Third. In distinguishing Fourco and Stonite, the Court pointed out in Pure Oil (384 U.S. at p. 206, 86 S.Ct. at p. 1396) that:

"First, the patent venue section at issue in Fourco was itself revised in 1948 in the same Act that contained § 1391(c). Fourco did not directly concern itself with the scope of § 1391(c). Rather, the Court inquired into the evidence revealing congressional purpose with respect to changes in § 1400(b), and concluded that Congress wished it to remain in substance precisely as it had been before the revision. This legislative background of § 1400(b) is of no relevance of course to a determination of the effect of § 1391(c) on the Jones Act, for the latter's venue provision was not re-enacted contemporaneously with § 1391(c). Thus, there is nothing to show a congressional purpose negativing the more natural reading of the two venue sections together. * * *"

Precisely the same reasoning applies to the Clayton Act venue section.

The foregoing considerations lead us to conclude that § 1392(a) of the Judicial Code complements the Clayton Act venue provisions. The interrogatories are therefore highly relevant and the defendants' objections to their geographic scope will be overruled.

Highway argues further that interrogatories addressed to the period before suit was filed are irrelevant. It is true that § 12 of the Clayton Act (15 U.S. C.A. § 22), permitting venue where defendant "transacts business," "speaks in the present tense." Stern Fish Co., Inc. v. Century Seafoods, Inc., 254 F. Supp. 151, 154 (E.D.Pa.1966). So, indeed, do the general venue provisions (28 U.S.C.A. § 1391(c),"is doing business," and 28 U.S.C.A. § 1392(a),"residing in different districts of the same State"). However, it is essential to recognize the context in which the question here arises. This is not a venue motion; it is a discovery motion. We are not here called upon to decide whether Highway ever "did business" in Pennsylvania, and if so, whether it had ceased before suit was started, or even if that is a presently relevant consideration. We are called upon only to decide the relevance of plaintiffs' interrogatories. We think they are relevant.

Whether we address ourselves to the Clayton Act criterion of where defendant "transacts business" or the general venue statute test of "is doing business," the result is the same. Both require "more than a few isolated and peripheral contacts with the particular judicial district." Stern Fish Co., Inc. v. Century Seafoods, Inc., supra. In Eastman Kodak Co. of N. Y. v. Southern Photo Materials Co., 273 U.S. 359, at page 373, 47 S. Ct. 400, at page 403 (1926), the Court said:

"* * * a corporation is engaged in transacting business in a district, within the meaning of this section, in such sense as to establish the venue of a suit although not present by agents carrying on business of such character and in such manner that it is `found' therein and is amenable to local process, if in fact, in the ordinary and usual sense, it `transacts business' therein of any substantial character. * * *"

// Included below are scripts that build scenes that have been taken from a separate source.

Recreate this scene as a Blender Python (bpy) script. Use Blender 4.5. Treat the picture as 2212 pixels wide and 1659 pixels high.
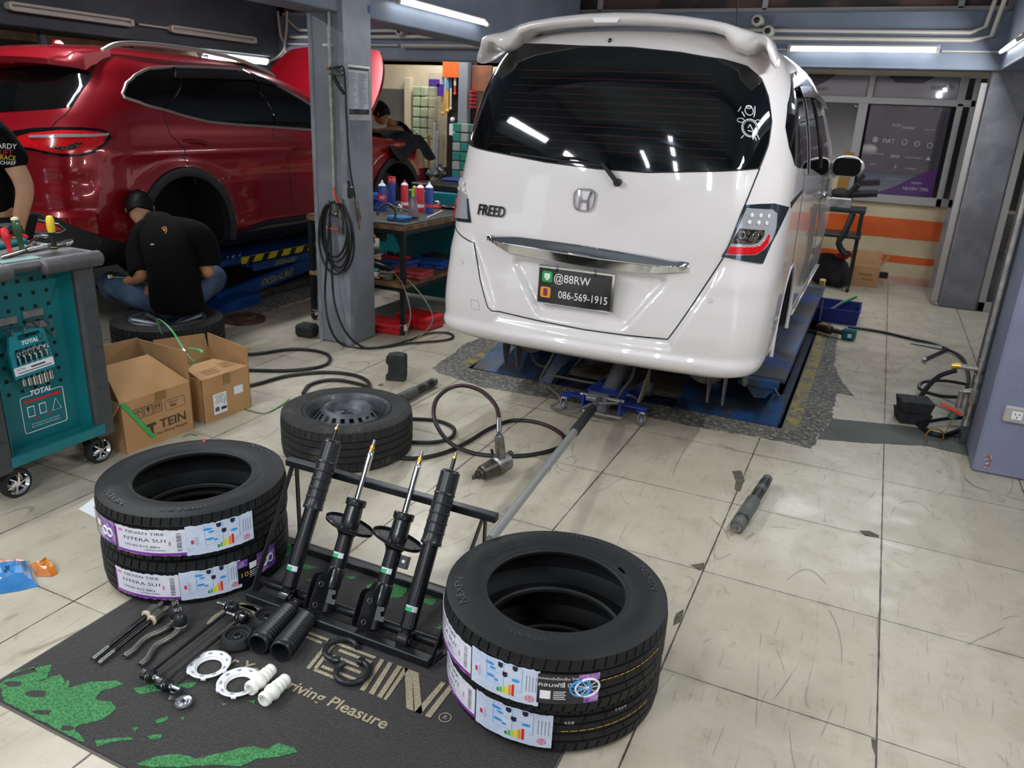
import bpy, math, random
import numpy as np
from mathutils import Vector, Matrix
from mathutils.geometry import delaunay_2d_cdt, tessellate_polygon
random.seed(7)
PI=math.pi
for o in list(bpy.data.objects): bpy.data.objects.remove(o)
SC=bpy.context.scene; COL=SC.collection
# ---------------------------------------------------------------- camera (surveyed from the floor tiles: 0.6 m grid)
H=1.565; FOC=1665.0; CX,CY=1106.0,829.5
RM=np.array([[0.9046047, -0.1785585, 0.3870492], [0.423952, 0.2827092, -0.8604303], [0.0442148, 0.9424396, 0.3314403]])
cam=bpy.data.cameras.new('camera'); cam.sensor_width=36; cam.lens=FOC/2212*36; cam.clip_start=.05; cam.clip_end=200
cam.dof.use_dof=True; cam.dof.focus_distance=2.5; cam.dof.aperture_fstop=5.0
co=bpy.data.objects.new('camera',cam); COL.objects.link(co)
co.matrix_world=Matrix([list(RM[0])+[0],list(RM[1])+[0],list(RM[2])+[H],[0,0,0,1]])
SC.camera=co
# ---------------------------------------------------------------- world, exposure
SC.view_settings.view_transform='Standard'; SC.view_settings.look='None'; SC.view_settings.gamma=1; SC.view_settings.exposure=0.48
SC.view_settings.use_curve_mapping=False
W=bpy.data.worlds.new('sky'); SC.world=W; W.use_nodes=True
wn=W.node_tree.nodes; wn.clear(); wl=W.node_tree.links
bg=wn.new('ShaderNodeBackground'); ow=wn.new('ShaderNodeOutputWorld')
tc=wn.new('ShaderNodeTexCoord'); sx=wn.new('ShaderNodeSeparateXYZ'); rp=wn.new('ShaderNodeValToRGB')
wl.new(tc.outputs['Generated'],sx.inputs[0]); wl.new(sx.outputs[2],rp.inputs[0])
rp.color_ramp.elements[0].position=0.0; rp.color_ramp.elements[0].color=(.80,.86,.95,1)
rp.color_ramp.elements[1].position=.6; rp.color_ramp.elements[1].color=(.55,.70,.95,1)
wl.new(rp.outputs[0],bg.inputs[0]); bg.inputs[1].default_value=1.35; wl.new(bg.outputs[0],ow.inputs[0])

def ray(x,y):
    return RM@np.array([(x-CX)/FOC,-(y-CY)/FOC,-1.0])
def PZ(x,y,z=0.0):
    d=ray(x,y); t=(z-H)/d[2]; return Vector((d[0]*t,d[1]*t,z))
def PY(x,y,Y):
    d=ray(x,y); t=Y/d[1]; return Vector((d[0]*t,Y,H+d[2]*t))
def PX(x,y,X):
    d=ray(x,y); t=X/d[0]; return Vector((X,d[1]*t,H+d[2]*t))
def V(*a): return Vector(a)
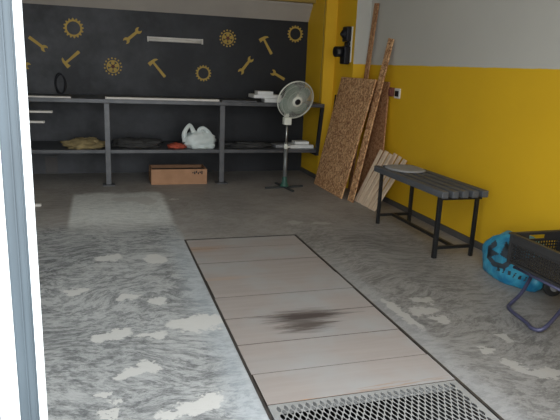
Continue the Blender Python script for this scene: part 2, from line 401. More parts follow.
# stepped corner pier
struct(MB().box(2.75, XR, 7.12, YB, 0, ZC).build('wall_return', M['yellow']))
def pier_front():
    mb = MB().box(2.90, XR, 6.53, 7.12, 0, ZC)
    o = mb.build('wall_pier', [M['yellow'], M['two']])
    for i, fc in enumerate(o.data.polygons):
        if abs(fc.normal.y) > .9: fc.material_index = 1
    return struct(o)
pier_front()
# skirting
struct(MB().box(3.062, XR, YF, 6.53, 0, .055).build('baseboard_right', M['skirt']))
struct(MB().box(2.732, 2.75, 7.12, YB, 0, .055).build('baseboard_return', M['skirt']))
# unseen front wall, opening sized to light the left floor and dim the right
fw = MB().box(XL - .12, -1.25, YF - .12, YF, 0, ZC).box(1.95, XR + .12, YF - .12, YF, 0, ZC).box(-1.25, 1.95, YF - .12, YF, 2.6, ZC)
struct(fw.build('unseen_wall_front', M['outside']))
# white profile at the left of the entrance (post with blue-grey channel), in the foreground
jx = -.152  # right face at YF
# measured edges at depth 1.30: right -0.147, channel -0.166..-0.215
d = MB(); YP = 1.30; JP = (-.1465, YP, .62)
d.box(-.156, -.1395, YP, YP + .012, 0, 2.58)          # right lip
d.box(-.239, -.198, YP, YP + .012, 0, 2.58)           # left lip
d.box(-.234, -.158, YP + .012, YP + .07, 0, 2.58)
jamb = struct(d.build('door_1', M['frame_white'], loc=JP, bevel=.0015))
ch = MB().box(-.1975, -.1565, YP + .006, YP + .0118, .0, 2.58)
ch.box(-.179, -.176, YP + .003, YP + .006, 0, 2.58).box(-.163, -.161, YP + .004, YP + .006, 0, 2.58)
o = ch.build('channel_strip', M['frame_blue'], jamb, loc=JP); o['label'] = 'blue-grey strip down the middle of the white post'
# unseen glazing left of the post, added to brighten the left floor
wf = MB().box(-1.25, -1.19, YF - .08, YF - .02, 0, 2.6).box(-1.19, -.240, YF - .08, YF - .02, 0, .08).box(-1.19, -.240, YF - .08, YF - .02, 2.52, 2.6)
win = struct(wf.build('added_window_1', M['frame_white']))
gm, nt, b = new_mat('added_clear_glass'); nt.nodes.remove(b)
tr = N(nt, 'ShaderNodeBsdfTransparent'); tr.inputs[0].default_value = (.93, .95, .95, 1); gl = N(nt, 'ShaderNodeBsdfGlossy'); gl.inputs['Roughness'].default_value = .02
fr = N(nt, 'ShaderNodeFresnel'); mx = N(nt, 'ShaderNodeMixShader'); nt.links.new(fr.outputs[0], mx.inputs[0]); nt.links.new(tr.outputs[0], mx.inputs[1]); nt.links.new(gl.outputs[0], mx.inputs[2]); nt.links.new(mx.outputs[0], nt.nodes['Material Output'].inputs[0])
MB().box(-1.19, -.240, YF - .055, YF - .049, .08, 2.52).build('added_pane', gm, win)

# ------------------------------------------------------------------ pit: edge rails, planks, grating
rail = MB().box(PX0, PX0 + .012, PY0, PY1, -.07, .003).box(PX1 - .012, PX1, PY0, PY1, -.07, .003).box(PX0 + .012, PX1 - .012, PY1 - .01, PY1, -.07, .003)
rail.box(PX0 + .012, PX0 + .04, PY0, PY1 - .01, -.07, -.046).box(PX1 - .04, PX1 - .012, PY0, PY1 - .01, -.07, -.046)
tag(rail.build('pit_edge_frame', M['frame_steel'], loc=(PX0, PY0, 0)), 'dark steel edging round the covered inspection pit in the floor', 'pit frame')
seams = [4.655, 4.40, 4.05, 3.70, 3.385, 3.065, 2.735, 2.43, 2.165]
names = ['farthest pinkish grey cover board of the pit, rusty at its left end', 'second cover board of the pit from the far end', 'third cover board of the pit from the far end, with a brownish near left corner',
         'fourth cover board of the pit from the far end, just beyond the oil stain', 'pit cover board holding the upper half of the dark oil stain', 'pit cover board with the faint lower fringe of the oil stain',
         'second nearest pit cover board, plain and pale', 'nearest pit cover board, touching the perforated grating, rusty along its edge']
for i in range(8):
    y1, y0 = seams[i], seams[i + 1]
    g1 = .003 if i in (1, 3, 5) else .002
    dz = random.uniform(-.0015, .0015); dx = random.uniform(-.003, .003)
    mb = MB().box(PX0 + .018 + dx, PX1 - .018 + dx, y0 + g1, y1 - g1, -.045, .001 + dz)
    ob_ = mb.build('pit_cover_board', [M['plank'], M['joint_dirt']], loc=(1.14, (y0 + y1) / 2, -.045))
    for pf in ob_.data.polygons:
        if abs(pf.normal.z) < .5: pf.material_index = 1
    tag(ob_, names[i], 'floor board', 'boards covering the pit')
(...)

And in United States v. Scophony Corporation of America, 333 U.S. 795, at page 807, 68 S. Ct. 855, at page 862 (1948), Mr. Justice Rutledge said:

"* * * The practical, everyday business or commercial concept of doing or carrying on business `of any substantial character' became the test of venue. * * *"

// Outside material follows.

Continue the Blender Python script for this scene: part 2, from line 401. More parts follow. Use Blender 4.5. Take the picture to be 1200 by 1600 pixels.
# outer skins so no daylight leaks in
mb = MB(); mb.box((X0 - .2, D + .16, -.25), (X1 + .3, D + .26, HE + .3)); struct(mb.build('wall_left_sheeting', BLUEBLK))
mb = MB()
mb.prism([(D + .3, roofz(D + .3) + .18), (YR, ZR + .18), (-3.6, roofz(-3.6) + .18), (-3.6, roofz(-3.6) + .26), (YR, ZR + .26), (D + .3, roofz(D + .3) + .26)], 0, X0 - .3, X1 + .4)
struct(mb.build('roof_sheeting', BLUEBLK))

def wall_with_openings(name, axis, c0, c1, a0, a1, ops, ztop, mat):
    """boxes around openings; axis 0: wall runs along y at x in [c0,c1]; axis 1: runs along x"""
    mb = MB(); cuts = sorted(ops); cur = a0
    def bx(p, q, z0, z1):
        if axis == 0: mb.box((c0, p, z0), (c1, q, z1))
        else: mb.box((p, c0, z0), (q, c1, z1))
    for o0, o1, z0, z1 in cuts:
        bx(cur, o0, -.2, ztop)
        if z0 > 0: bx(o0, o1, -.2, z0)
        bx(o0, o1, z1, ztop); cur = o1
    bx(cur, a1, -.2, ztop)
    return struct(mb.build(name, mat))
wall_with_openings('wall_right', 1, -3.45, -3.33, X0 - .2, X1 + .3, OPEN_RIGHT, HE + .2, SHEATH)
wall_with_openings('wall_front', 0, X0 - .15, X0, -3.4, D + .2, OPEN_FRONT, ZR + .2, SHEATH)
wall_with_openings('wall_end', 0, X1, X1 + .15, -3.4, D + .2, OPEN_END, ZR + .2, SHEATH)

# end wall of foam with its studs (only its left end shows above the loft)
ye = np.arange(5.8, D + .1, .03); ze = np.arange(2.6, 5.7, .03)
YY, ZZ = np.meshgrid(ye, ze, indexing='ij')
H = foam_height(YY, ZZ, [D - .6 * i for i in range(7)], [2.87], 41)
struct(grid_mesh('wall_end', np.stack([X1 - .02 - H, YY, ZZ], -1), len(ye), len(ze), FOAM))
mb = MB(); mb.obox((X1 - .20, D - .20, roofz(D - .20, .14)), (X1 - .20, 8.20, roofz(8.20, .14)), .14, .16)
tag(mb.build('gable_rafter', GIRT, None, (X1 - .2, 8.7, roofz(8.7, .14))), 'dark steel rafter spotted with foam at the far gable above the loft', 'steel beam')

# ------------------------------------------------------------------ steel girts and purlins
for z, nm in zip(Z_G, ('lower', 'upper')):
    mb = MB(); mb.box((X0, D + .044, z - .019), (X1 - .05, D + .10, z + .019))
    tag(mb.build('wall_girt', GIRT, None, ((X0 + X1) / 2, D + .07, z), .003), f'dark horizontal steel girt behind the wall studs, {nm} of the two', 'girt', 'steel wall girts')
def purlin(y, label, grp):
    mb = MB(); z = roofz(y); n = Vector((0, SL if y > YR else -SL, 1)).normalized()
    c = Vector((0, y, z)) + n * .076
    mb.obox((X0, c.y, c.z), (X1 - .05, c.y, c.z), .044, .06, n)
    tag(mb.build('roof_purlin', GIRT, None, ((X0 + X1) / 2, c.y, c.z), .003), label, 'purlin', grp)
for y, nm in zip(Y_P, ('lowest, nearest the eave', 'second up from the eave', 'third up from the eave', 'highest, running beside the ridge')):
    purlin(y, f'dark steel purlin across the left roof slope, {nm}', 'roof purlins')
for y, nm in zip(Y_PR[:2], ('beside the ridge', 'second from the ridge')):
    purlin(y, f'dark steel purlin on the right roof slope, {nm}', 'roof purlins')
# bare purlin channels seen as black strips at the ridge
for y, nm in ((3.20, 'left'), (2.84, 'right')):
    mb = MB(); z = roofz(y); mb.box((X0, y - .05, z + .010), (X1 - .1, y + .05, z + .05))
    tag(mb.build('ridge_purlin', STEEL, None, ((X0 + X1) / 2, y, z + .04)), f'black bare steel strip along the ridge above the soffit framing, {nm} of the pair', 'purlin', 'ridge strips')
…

Hence, plaintiffs must show activities by defendants which evidence a degree of continuity and substantiality. Again, we emphasize that we are not now deciding the venue question; we are only deciding what is relevant to meet the tests when the venue question arises. If plaintiffs can show continuous and substantial activities by defendant within *576 the relevant district, venue requirements will be satisfied. We think that business conduct before the institution of suit is a relevant consideration. This is not to say that venue will necessarily be satisfied by a showing of defendant's activities before suit. We are saying only that what defendant did before suit may have some relevancy to show what it was doing at the time of suit.

Although we have concluded that the general venue provisions of the Judicial Code apply to Clayton Act suits, we have not referred to the recent amendment to § 1391(b) of the Code. The parties have not argued this Section, and for the limited purposes of this discovery motion, not in itself a challenge to venue, we find it unnecessary to discuss it, having already otherwise found temporal relevance.

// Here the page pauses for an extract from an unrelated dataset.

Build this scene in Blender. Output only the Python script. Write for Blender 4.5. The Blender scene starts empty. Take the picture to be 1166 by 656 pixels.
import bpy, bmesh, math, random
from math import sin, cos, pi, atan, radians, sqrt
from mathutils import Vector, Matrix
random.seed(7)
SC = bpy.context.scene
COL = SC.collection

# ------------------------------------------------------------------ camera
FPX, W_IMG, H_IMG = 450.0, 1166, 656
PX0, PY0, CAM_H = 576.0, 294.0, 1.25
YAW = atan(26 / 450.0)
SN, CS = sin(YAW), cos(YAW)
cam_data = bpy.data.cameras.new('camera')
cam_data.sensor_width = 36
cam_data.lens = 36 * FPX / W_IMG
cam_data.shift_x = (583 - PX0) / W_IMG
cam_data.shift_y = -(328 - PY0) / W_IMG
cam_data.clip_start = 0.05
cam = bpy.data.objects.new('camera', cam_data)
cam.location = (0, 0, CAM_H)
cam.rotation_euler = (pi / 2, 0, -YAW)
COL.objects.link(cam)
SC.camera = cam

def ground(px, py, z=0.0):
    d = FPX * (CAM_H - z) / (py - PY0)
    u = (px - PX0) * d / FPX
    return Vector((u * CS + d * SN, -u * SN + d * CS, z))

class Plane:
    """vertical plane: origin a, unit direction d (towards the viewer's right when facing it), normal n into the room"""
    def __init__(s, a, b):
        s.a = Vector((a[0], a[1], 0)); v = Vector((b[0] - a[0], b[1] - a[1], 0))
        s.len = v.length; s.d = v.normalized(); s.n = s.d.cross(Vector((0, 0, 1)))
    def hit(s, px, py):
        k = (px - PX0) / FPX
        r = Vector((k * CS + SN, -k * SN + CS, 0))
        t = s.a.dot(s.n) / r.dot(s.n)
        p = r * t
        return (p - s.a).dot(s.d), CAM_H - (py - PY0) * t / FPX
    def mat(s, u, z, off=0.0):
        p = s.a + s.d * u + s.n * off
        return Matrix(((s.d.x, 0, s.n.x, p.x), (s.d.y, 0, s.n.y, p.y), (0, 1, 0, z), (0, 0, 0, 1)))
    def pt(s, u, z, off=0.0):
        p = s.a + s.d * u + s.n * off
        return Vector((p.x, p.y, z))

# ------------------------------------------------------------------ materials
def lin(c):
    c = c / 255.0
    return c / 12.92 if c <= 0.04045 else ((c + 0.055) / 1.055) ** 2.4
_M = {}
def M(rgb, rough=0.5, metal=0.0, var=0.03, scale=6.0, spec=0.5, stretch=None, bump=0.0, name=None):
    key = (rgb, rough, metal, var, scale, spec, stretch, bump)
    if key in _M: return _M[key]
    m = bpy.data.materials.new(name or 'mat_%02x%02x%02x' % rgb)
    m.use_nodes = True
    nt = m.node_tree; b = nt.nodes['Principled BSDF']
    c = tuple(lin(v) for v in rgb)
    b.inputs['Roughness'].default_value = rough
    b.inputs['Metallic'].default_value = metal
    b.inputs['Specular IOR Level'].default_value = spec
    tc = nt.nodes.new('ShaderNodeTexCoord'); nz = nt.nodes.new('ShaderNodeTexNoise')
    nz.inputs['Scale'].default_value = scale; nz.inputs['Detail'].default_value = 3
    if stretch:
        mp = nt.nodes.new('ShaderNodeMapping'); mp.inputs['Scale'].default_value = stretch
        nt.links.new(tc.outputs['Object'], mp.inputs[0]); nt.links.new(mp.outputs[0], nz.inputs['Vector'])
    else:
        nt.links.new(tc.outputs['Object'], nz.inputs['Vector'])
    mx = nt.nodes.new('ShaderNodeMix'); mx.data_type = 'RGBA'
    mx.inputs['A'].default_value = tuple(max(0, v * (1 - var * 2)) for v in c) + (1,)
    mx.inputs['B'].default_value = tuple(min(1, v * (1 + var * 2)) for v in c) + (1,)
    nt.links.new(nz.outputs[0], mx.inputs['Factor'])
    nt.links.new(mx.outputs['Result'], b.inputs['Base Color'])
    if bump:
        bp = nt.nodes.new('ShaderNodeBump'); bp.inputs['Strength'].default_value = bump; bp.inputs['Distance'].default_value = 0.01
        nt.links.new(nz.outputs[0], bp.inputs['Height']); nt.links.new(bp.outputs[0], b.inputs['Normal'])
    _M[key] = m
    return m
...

And now, April 5, 1966 it is ordered that defendants' objections to plaintiffs' interrogatories relating to venue be and they hereby are overruled.


[*] By order of April 6, 1967 the opinion and order in Civ.A. No. 40919 were made applicable to this action.

[1] 15 U.S.C.A. § 22: "District in which to sue corporation. Any suit, action, or proceeding under the antitrust laws against a corporation may be brought not only in the judicial district whereof it is an inhabitant, but also in any district wherein it may be found or transacts business; and all process in such cases may be served in the district of which it is an inhabitant, or wherever it may be found." 38 Stat. 736.

[2] 28 U.S.C.A. § 1391(c): "Venue generally. * * * (c) A corporation may be sued in any judicial district in which it is incorporated or licensed to do business or is doing business, and such judicial district shall be regarded as the residence of such corporation for venue purposes."

28 U.S.C.A. § 1392(a): "Defendants or property in different district in same State. (a) Any civil action, not of a local nature, against defendants residing in different districts in the same State, may be brought in any of such districts." 62 Stat. 935.

[3] The Revisor's Note to 28 U.S.C.A. § 1391 states in part: "Word `Reside' was substituted for `whereof he is an inhabitant' for clarity inasmuch as `inhabitant' and `resident' are synonymous". Section 22 of 15 U.S.C.A., of course, employs almost the exact phrase mentioned by the Code's Revisor: "* * * whereof (it) is an inhabitant * * *."